▶ _TASK DESCRIPTION_
Count the lines below that contain the word "starts" and give only the number.

### GIVEN DATA

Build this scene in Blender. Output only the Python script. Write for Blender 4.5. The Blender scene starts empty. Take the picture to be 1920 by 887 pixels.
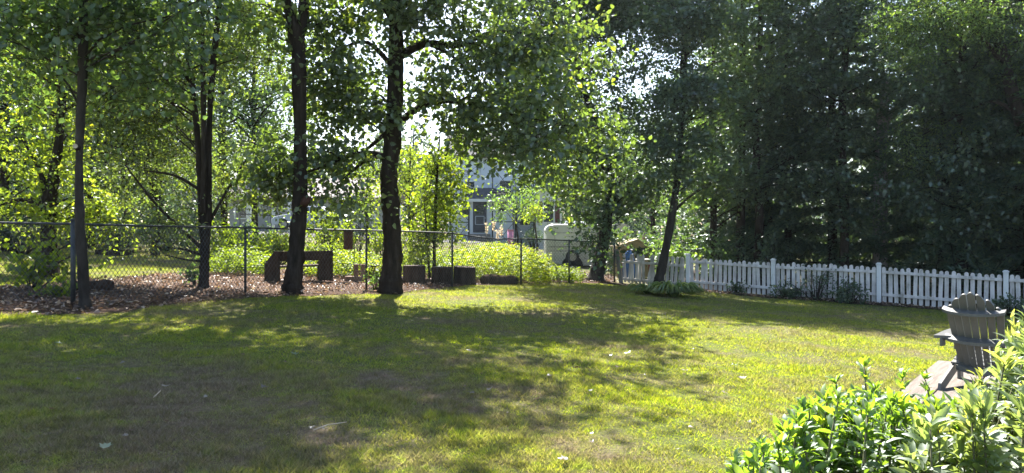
import bpy, bmesh, math, random
import numpy as np
from mathutils import Vector, Matrix

C = bpy.context.scene.collection
SC = bpy.context.scene
R = math.radians
F = 1397.0; CX = 960.0; CY = 443.5; CZ = 1.45

# ------------------------------------------------------------------ terrain
def sstep(a, b, t):
    t = np.clip((np.asarray(t, float) - a) / (b - a), 0, 1)
    return t * t * (3 - 2 * t)

def gz(x, y):
    x = np.asarray(x, float); y = np.asarray(y, float)
    s = x / (1 + (np.abs(x) / 26) ** 3) ** (1 / 3)
    z = -.048 * s + 1.0 * sstep(28, 47, y) * (1 - sstep(-1, 7, x))
    z = z + .018 * np.sin(x * .9 + 1.3) * np.cos(y * .7) + .012 * np.sin(x * 2.1 + y * 1.7)
    return z

def G(x, y): return float(gz(x, y))

def P(px, py, Y):
    return Vector(((px - CX) / F * Y, Y, CZ - (py - CY) / F * Y))

def hit(px, py):
    u = (px - CX) / F; v = (py - CY) / F
    y = 10.0
    for _ in range(60):
        y = .5 * y + .5 * (CZ - G(u * y, y)) / max(v, .004)
    return (u * y, y)

# ------------------------------------------------------------------ tagging
def tag(o, label=None, cat=None, group=None, kind=None):
    if label: o['label'] = label
    if cat: o['category'] = cat
    if group: o['group'] = group
    if kind: o['kind'] = kind
    return o

def thing(name, label, cat, loc=(0, 0, 0), rz=0, group=None):
    o = bpy.data.objects.new(name, None); C.objects.link(o)
    o.location = loc; o.rotation_euler = (0, 0, rz)
    o.empty_display_size = .2
    return tag(o, label, cat, group)

def link(name, me, parent=None, mats=()):
    o = bpy.data.objects.new(name, me); C.objects.link(o)
    for m in (mats if isinstance(mats, (list, tuple)) else [mats]): me.materials.append(m)
    if parent is not None: o.parent = parent
    return o

def npmesh(name, V, Fc, tint=None, smooth=False):
    """V (n,3), Fc (m,k) uniform polygons"""
    V = np.ascontiguousarray(V, np.float32); Fc = np.ascontiguousarray(Fc, np.int32)
    me = bpy.data.meshes.new(name)
    m, k = Fc.shape
    me.vertices.add(len(V)); me.vertices.foreach_set('co', V.ravel())
    me.loops.add(m * k); me.loops.foreach_set('vertex_index', Fc.ravel())
    me.polygons.add(m)
    me.polygons.foreach_set('loop_start', np.arange(0, m * k, k, dtype=np.int32))
    me.polygons.foreach_set('loop_total', np.full(m, k, np.int32))
    if smooth: me.polygons.foreach_set('use_smooth', np.ones(m, bool))
    if tint is not None:
        a = me.attributes.new('tint', 'FLOAT', 'POINT')
        a.data.foreach_set('value', np.ascontiguousarray(tint, np.float32))
    me.update(calc_edges=True)
    return me

# ------------------------------------------------------------------ mesh builder
class MB:
    def __init__(s): s.v = []; s.f = []; s.sm = []
    def add(s, vs, fs, smooth=False):
        b = len(s.v); s.v += [tuple(v) for v in vs]
        s.f += [tuple(b + i for i in f) for f in fs]; s.sm += [smooth] * len(fs)
        return s
    def box(s, c, d, rot=None, ch=0.0):
        """centre c, size d, chamfer ch, rot Matrix"""
        bm = bmesh.new(); bmesh.ops.create_cube(bm, size=1)
        for v in bm.verts: v.co = Vector((v.co.x * d[0], v.co.y * d[1], v.co.z * d[2]))
        if ch > 0: bmesh.ops.bevel(bm, geom=bm.edges[:], offset=ch, segments=1, affect='EDGES')
        c = Vector(c); M = rot if rot is not None else Matrix.Identity(3)
        bm.verts.index_update()
        vs = [M @ v.co + c for v in bm.verts]; fs = [[v.index for v in f.verts] for f in bm.faces]
        bm.free(); return s.add(vs, fs)
    def tube(s, pts, rad, n=8, cap=True, smooth=True, ridge=None):
        pts = [Vector(p) for p in pts]
        if not isinstance(rad, (list, tuple)): rad = [rad] * len(pts)
        vs = []; fs = []; ref = None
        for i, p in enumerate(pts):
            t = (pts[min(i + 1, len(pts) - 1)] - pts[max(i - 1, 0)]).normalized()
            if ref is None:
                ref = Vector((1, 0, 0)) if abs(t.x) < .8 else Vector((0, 1, 0))
            a = (ref - t * ref.dot(t)).normalized(); ref = a; b = t.cross(a)
            for k in range(n):
                an = 2 * math.pi * k / n
                q = 1.0 if ridge is None else ridge(i, k, p)
                vs.append(p + (a * math.cos(an) + b * math.sin(an)) * rad[i] * q)
        for i in range(len(pts) - 1):
            for k in range(n):
                fs.append((i * n + k, i * n + (k + 1) % n, (i + 1) * n + (k + 1) % n, (i + 1) * n + k))
        s.add(vs, fs, smooth)
        if cap:
            b = len(s.v) - len(vs)
            s.f.append(tuple(b + k for k in reversed(range(n)))); s.sm.append(False)
            s.f.append(tuple(b + (len(pts) - 1) * n + k for k in range(n))); s.sm.append(False)
        return s
    def prism(s, poly, y0, y1, M=None, off=(0, 0, 0)):
        """poly in (x,z), extruded along y"""
        n = len(poly); vs = [Vector((x, y0, z)) for x, z in poly] + [Vector((x, y1, z)) for x, z in poly]
        off = Vector(off)
        if M is not None: vs = [M @ v for v in vs]
        vs = [v + off for v in vs]
        fs = [tuple(range(n)), tuple(reversed(range(n, 2 * n)))]
        fs += [(i, i + n, (i + 1) % n + n, (i + 1) % n) for i in range(n)]
        return s.add(vs, fs)
    def quad(s, a, b, c, d): return s.add([a, b, c, d], [(0, 1, 2, 3)])
    def build(s, name, mat, parent=None):
        me = bpy.data.meshes.new(name); me.from_pydata(s.v, [], s.f); me.update()
        me.polygons.foreach_set('use_smooth', s.sm)
        bm = bmesh.new(); bm.from_mesh(me); bmesh.ops.recalc_face_normals(bm, faces=bm.faces); bm.to_mesh(me); bm.free()
        return link(name, me, parent, mat)

# ------------------------------------------------------------------ materials
def newmat(name):
    m = bpy.data.materials.new(name); m.use_nodes = True
    nt = m.node_tree; nt.nodes.clear()
    out = nt.nodes.new('ShaderNodeOutputMaterial')
    return m, nt, out

def N(nt, t, **kw):
    n = nt.nodes.new('ShaderNode' + t)
    for k, v in kw.items():
        if k in n.inputs: n.inputs[k].default_value = v
        else: setattr(n, k, v)
    return n

def noise(nt, scale, detail=4, vec=None, rough=.55):
    n = N(nt, 'TexNoise', Scale=scale, Detail=detail, Roughness=rough)
    if vec is not None: nt.links.new(vec, n.inputs['Vector'])
    return n.outputs['Fac']

def ramp(nt, fac, stops):
    r = N(nt, 'ValToRGB'); e = r.color_ramp.elements
    while len(e) > 1: e.remove(e[-1])
    e[0].position = stops[0][0]; e[0].color = (*stops[0][1], 1)
    for p, c in stops[1:]:
        q = e.new(p); q.color = (*c, 1)
    nt.links.new(fac, r.inputs['Fac']); return r.outputs['Color']

def mixc(nt, fac, a, b, mode='MIX'):
    m = N(nt, 'Mix', data_type='RGBA', blend_type=mode)
    if isinstance(fac, (int, float)): m.inputs[0].default_value = fac
    else: nt.links.new(fac, m.inputs[0])
    for i, c in ((6, a), (7, b)):
        if isinstance(c, tuple): m.inputs[i].default_value = (*c, 1)
        else: nt.links.new(c, m.inputs[i])
    return m.outputs[2]

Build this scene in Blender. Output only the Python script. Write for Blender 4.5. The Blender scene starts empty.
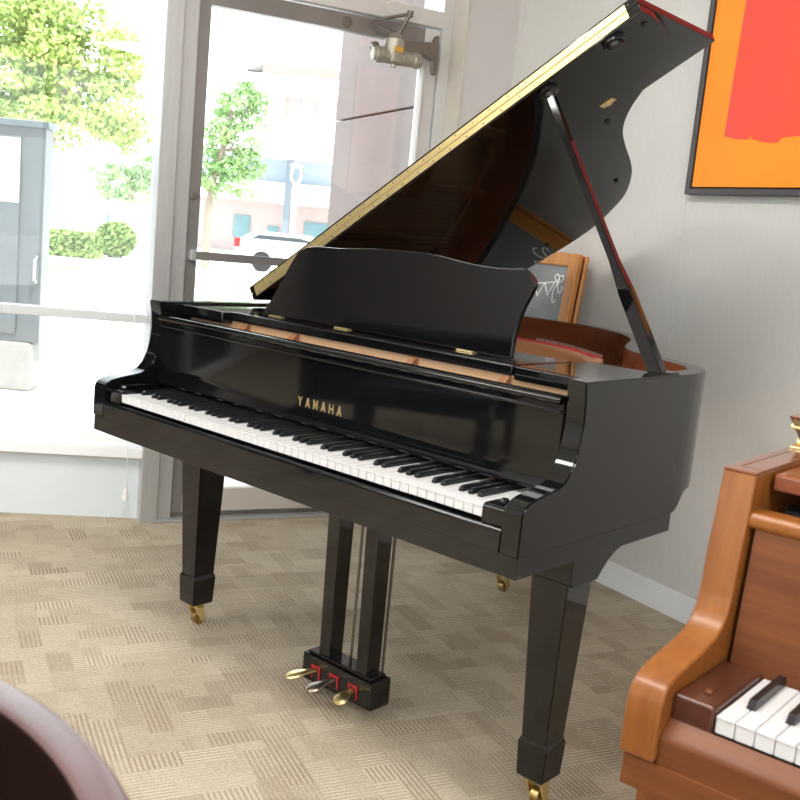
import bpy, bmesh, math, random
from mathutils import Matrix, Vector
random.seed(7)
SC = bpy.context.scene
COL = SC.collection
PI = math.pi

# ------------------------------------------------------------------ camera
CAM = Vector((2.43751, -1.49341, 1.22389))
RIGHT = Vector((0.73895621, 0.66721908, 0.09360775))
FWD = Vector((-0.65056358, 0.7427393, -0.1584467))
UP = RIGHT.cross(FWD).normalized()
FPX = 992.76
cd_ = bpy.data.cameras.new('camera'); cam = bpy.data.objects.new('camera', cd_); COL.objects.link(cam)
cd_.sensor_width = 36; cd_.lens = FPX/800*36; cd_.clip_start = 0.02; cd_.clip_end = 500
cam.matrix_world = Matrix(((RIGHT.x, UP.x, -FWD.x, CAM.x), (RIGHT.y, UP.y, -FWD.y, CAM.y), (RIGHT.z, UP.z, -FWD.z, CAM.z), (0, 0, 0, 1)))
cd_.dof.use_dof = True; cd_.dof.focus_distance = 3.1; cd_.dof.aperture_fstop = 11
SC.camera = cam

# ------------------------------------------------------------------ sky, sun, exposure
world = bpy.data.worlds.new('sky'); SC.world = world; world.use_nodes = True
bg = world.node_tree.nodes['Background']; bg.inputs[0].default_value = (.88, .95, 1, 1); bg.inputs[1].default_value = 3.6
sl = bpy.data.lights.new('sun', 'SUN'); sl.energy = 7.5; sl.angle = .02; sl.color = (1, .96, .88)
sun = bpy.data.objects.new('sun', sl); COL.objects.link(sun)
sun.rotation_euler = Vector((-.45, .08, -.90)).to_track_quat('-Z', 'Y').to_euler()
SC.view_settings.view_transform = 'Standard'; SC.view_settings.look = 'None'
SC.view_settings.exposure = .13; SC.view_settings.gamma = 1; SC.view_settings.use_curve_mapping = False

# added fill lamps overhead, out of view (panels are built further down at the same spots)
LIGHTS = [(1.2, -.9), (3.6, -1.6), (-.9, -2.4), (4.4, -4.4), (-2.6, -4.4), (5.4, -2.6)]
CEIL = 3.0
for x, y in LIGHTS:
    l = bpy.data.lights.new('fill_lamp', 'AREA'); l.shape = 'RECTANGLE'; l.size = 1.15; l.size_y = .55
    l.energy = 46; l.color = (1, .975, .945)
    o = bpy.data.objects.new('fill_lamp', l); COL.objects.link(o); o.location = (x, y, CEIL-.045)

# ------------------------------------------------------------------ materials
def mat(name, c, rough=.5, metal=0., spec=.5, var=0., vscale=8, stretch=(1, 1, 1), c2=None, bump=0., bscale=200, coat=0., rvar=0.):
    m = bpy.data.materials.new(name); m.use_nodes = True; nt = m.node_tree; n = nt.nodes; b = n['Principled BSDF']
    b.inputs['Roughness'].default_value = rough; b.inputs['Metallic'].default_value = metal
    b.inputs['Specular IOR Level'].default_value = spec; b.inputs['Coat Weight'].default_value = coat
    b.inputs['Coat Roughness'].default_value = .08
    tc = n.new('ShaderNodeTexCoord'); mp = n.new('ShaderNodeMapping'); mp.inputs['Scale'].default_value = stretch
    nt.links.new(tc.outputs['Object'], mp.inputs[0])
    no = n.new('ShaderNodeTexNoise'); no.inputs['Scale'].default_value = vscale; no.inputs['Detail'].default_value = 5
    nt.links.new(mp.outputs[0], no.inputs['Vector'])
    cr = n.new('ShaderNodeValToRGB'); cr.color_ramp.elements[0].position = .3; cr.color_ramp.elements[1].position = .7
    k = 1-var
    cr.color_ramp.elements[0].color = (*(c2 if c2 else [v*k for v in c]), 1); cr.color_ramp.elements[1].color = (*c, 1)
    nt.links.new(no.outputs[0], cr.inputs[0]); nt.links.new(cr.outputs[0], b.inputs['Base Color'])
    if bump:
        n2 = n.new('ShaderNodeTexNoise'); n2.inputs['Scale'].default_value = bscale; nt.links.new(tc.outputs['Object'], n2.inputs['Vector'])
        bp = n.new('ShaderNodeBump'); bp.inputs['Strength'].default_value = bump; bp.inputs['Distance'].default_value = .01
        nt.links.new(n2.outputs[0], bp.inputs['Height']); nt.links.new(bp.outputs[0], b.inputs['Normal'])
    return m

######

▶ _RESULT BELOW_
2